Shortly after lunch I thought we were going to have some excitement. The engineer was at the controls and the pilot and I were just finishing our tea when the ship suddenly swung off its course. The pilot jumped up and went to the window. We were banking steeply and far below there was a long patch of oil on the water. He muttered “submarine” and scrambled up the ladder to the cockpit.

A second later a noise that sounded like an old-fashioned motor-horn resounded through the boat—the signal to man all guns. From the galley there was the sudden clatter of pots and pans, and the cook made a dash for the forward gun. We were turning slowly like a giant bird circling down to swoop on its prey. Suddenly it was all over. The all-clear sounded, the boat gained altitude and straightened out on its course. The cook came back to his dishes looking like a disappointed child. “Just some old wreckage,” he grumbled. “Thought we were going to unload a few that time.” He wasn’t the only one who was disappointed. The chief mechanic shook his head gloomily. “The trouble is, it’s such a clear day the Jerries can see us for forty miles. It’s always lousy fishing, this weather.”
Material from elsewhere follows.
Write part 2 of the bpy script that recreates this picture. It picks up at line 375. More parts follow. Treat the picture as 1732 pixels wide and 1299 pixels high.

The engineer apologized for the lack of excitement but said to make up for it he would put me into the rear-gun turret. This proved to be one of the most terrifying experiences I have ever had. The turret was a round, glassed-in cubicle which swung out over the sea. I suddenly found myself locked in, with the wind whistling ominously through the gun openings, and below me nothing but a sickening drop into the sea.

“Let me out!” I yelled.

“What’s the matter?” grinned the engineer when I was back in the cabin once more. “We were thinking of signing you up as our permanent rear-gunner.”

This gave the engineer the idea of organizing a little gunnery practice. The crew put on helmets, with wires and microphones attached, enabling them to communicate to each other from all parts of the ship. The engineer then broadcast an enemy attack with frightening realism: “Now they’re on our tail! They’re diving towards the starboard! And here come two more! Port side!” After practising the movement of the guns, targets were thrown out and the gunners fired short bursts.

Soon it was all over, but two of the gunners forgot to disconnect their microphones. The pilot suddenly heard one of them saying: “I wonder how long it’s going to be before we’re allowed to bring one of our lassies up on a hop?”

The pilot said: “I advise whoever is doing the talking to remove his helmet.” There was a sharp click, then silence.

There were no further incidents that afternoon and we patrolled hour after hour with only sea and sky stretching endlessly before us. We landed in the harbour just as it was getting dark.

The sequel to the story is a sad one, for the next morning the little Australian cook who had longed to “get a smack at Jerry” left on a flight for Gibraltar. His ship sighted and attacked a Dornier 18. Although the latter was put to flight, the cook, who played his part as front gunner, was seriously wounded and died a few hours later.

I felt as though I had lost an old friend.